Je songe à ces jeunes royalistes en 1934 , qui ont fait sonner les cloches de Notre Dame pour saluer l’arrivée d’un héritier, chantant Noël à la Maison de de France,. Est-ce abusif d’attendre de notre côté d’une jeune enfant nous libérant du maléfice – je ne dirais pas lequel- le signal de notre renaissance ?
Bonjour,
Ayant lu et relu l’article de M. Builly, je demeure partagé. Je me sens quelque droit, ayant publié des livres sur de grandes figures culturelles de l’URSS – Maria Youdina, Sergueï Averintsev – à formuler deux remarques: l’une est que, bien que M. Builly, sans doute averti du risque que je vais indiquer, n’use pas littéralement de ce terme, l’expression « d’âme slave » est à ranger au magasin de ces commodités de la conversation qui permettent de s’asseoir sans penser. Il faut rappeler qu’elle a été forgée de toutes pièces par les intellectuels russes de la deuxième partie du XIXème siècle à l’usage des Occidentaux, qui ne sont pas privés de la reprendre à grands échelle, pour éviter de « penser » les effets désastreux de l’industrialisation excessivement rapide qui, en Russie, après la suppression du servage, a poussé les « paysans » vers les villes, dénouant dangereusement leurs liens identitaires profonds avec la terre russe et les traditions correspondantes. Ma deuxième remarque veut simplement rappeler qu’avec le film de Tarkovski, ‘il faut aussi faire l’hypothèse d’une dimension non plus tout à fait artistique mais radicalement spirituelle, auquel cas toute tentative de compréhension de son film par notre seule intelligence est d’avance vouée à l’échec. Jean-Noël Benoit
L’âme s’incarne, où elle veut, donc en terre slave. Tout film, qui touche à notre mystère intime, a une dimension spirituelle parce qu’incarnée, pour certains, c’est à pleurer, ce sont parfois les nôtres, d’autres nous transportent, Andreï Roublev fait l’unanimité.

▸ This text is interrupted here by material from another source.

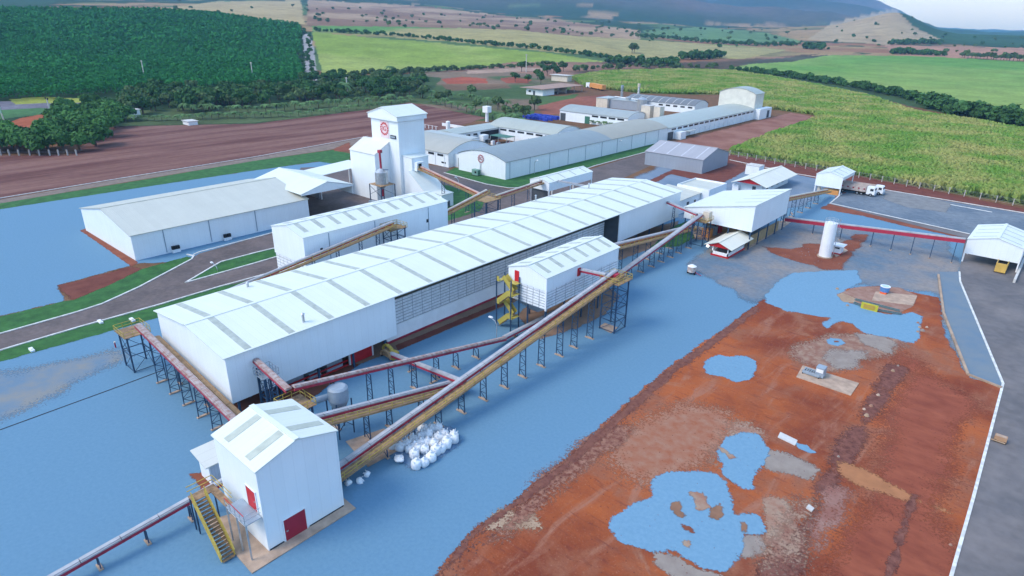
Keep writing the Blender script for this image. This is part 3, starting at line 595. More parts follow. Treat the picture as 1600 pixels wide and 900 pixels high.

Pierre Builly est décédé le 4 octobre 2025. Il sera enterré le 9 octobre 2025 en l’église Saint Médard à Paris à 14h30. Qu’il repose en paix.
Quelle triste nouvelle vous nous apprenez là quand sa chronique paraissait au lendemain de son départ…
Toutes mes condoléances à sa famille, à ses proches et à vous, ses amis.